There were also six alerts for Aldwick during May to September when the water was sampled 20 times. The numbers compare favourably with the ten warnings for Felpham in 2015 and 11 for Aldwick.

 

They were revealed by Arun District Council’s environmental health manager, Nat Slade, as councillors reviewed the first six months of pollution warning signs on the area’s seafronts. Mr Slade told the environmental services and leisure working group the two locations had the strongest risk between the amount of rainfall and sea pollution based on an analysis of 15 years of bathing water test results.

 

“These risks are calculated and issued each day based on the actual and forecast levels of rainfall in the catchment which affects the bathing water,” he said.

 

None of this year’s samples, however, was taken on days when the risk was forecast. But Cllr Jim Brooks (I, Marine) told last week’s meeting the signs were harmful to tourism around the town.

 

He said the notices – on Felpham and Aldwick promenades – were a permanent reminder to people that sewage could be present in the sea water. They warn of short-term pollution from livestock, sewage and urban drainage.

 

“It’s an absolutely gross notice,” said Cllr Brooks. “That’s all that people see when they come to our place. It’s up there all the time whether there’s a risk or not.

 

We need to advise people but why aren’t the notices put up when there’s a risk. We are not able to prove whether the risk warnings prove to be actual occasions.” A red flag could be flown as an alternative warning, he said.

 

Cllr Dr James Walsh (LD, Littlehampton Beach) welcomed the signs.
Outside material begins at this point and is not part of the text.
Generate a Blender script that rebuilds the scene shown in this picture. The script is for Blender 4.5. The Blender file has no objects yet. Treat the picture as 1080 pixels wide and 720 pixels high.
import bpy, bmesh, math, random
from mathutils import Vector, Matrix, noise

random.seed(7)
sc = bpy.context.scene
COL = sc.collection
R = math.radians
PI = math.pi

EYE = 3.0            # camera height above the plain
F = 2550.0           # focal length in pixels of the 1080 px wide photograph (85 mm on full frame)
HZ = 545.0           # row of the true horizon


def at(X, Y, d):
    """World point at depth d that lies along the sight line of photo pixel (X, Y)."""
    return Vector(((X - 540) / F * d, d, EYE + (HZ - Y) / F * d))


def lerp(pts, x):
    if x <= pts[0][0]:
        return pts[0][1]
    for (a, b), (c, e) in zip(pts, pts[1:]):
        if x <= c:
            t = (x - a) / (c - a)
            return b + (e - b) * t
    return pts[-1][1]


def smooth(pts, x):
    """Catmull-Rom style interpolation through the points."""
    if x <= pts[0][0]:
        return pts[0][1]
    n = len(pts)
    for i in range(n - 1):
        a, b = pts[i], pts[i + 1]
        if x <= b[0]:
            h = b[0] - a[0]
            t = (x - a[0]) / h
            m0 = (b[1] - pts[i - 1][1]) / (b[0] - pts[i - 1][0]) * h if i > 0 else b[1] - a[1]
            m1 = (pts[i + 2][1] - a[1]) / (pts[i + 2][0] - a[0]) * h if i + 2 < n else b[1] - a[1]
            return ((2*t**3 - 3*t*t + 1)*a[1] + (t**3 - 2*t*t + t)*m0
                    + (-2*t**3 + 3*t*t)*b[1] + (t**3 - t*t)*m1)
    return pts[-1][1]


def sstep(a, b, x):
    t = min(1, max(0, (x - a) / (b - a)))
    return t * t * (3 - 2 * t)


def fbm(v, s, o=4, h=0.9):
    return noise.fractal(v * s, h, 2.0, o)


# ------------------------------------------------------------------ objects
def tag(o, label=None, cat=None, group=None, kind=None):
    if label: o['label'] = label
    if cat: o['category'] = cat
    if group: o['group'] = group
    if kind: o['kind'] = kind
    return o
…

He said he took part in a delegation to Brussels 20 years ago to ensure European laws which demanded cleaner bathing waters were applied to British seafronts.

 

“There was faecal contamination because raw sewage was pumped out to sea. At least we are giving the information to the public when they know the risk is there,” he said.

 

* Nat Slade said Aldwick, Felpham and Middleton were among 21 shortlisted sites across the Southern Water area which could benefit from a £31m fund to improve bathing waters to an excellent standard. The money will be shared between the seven chosen locations.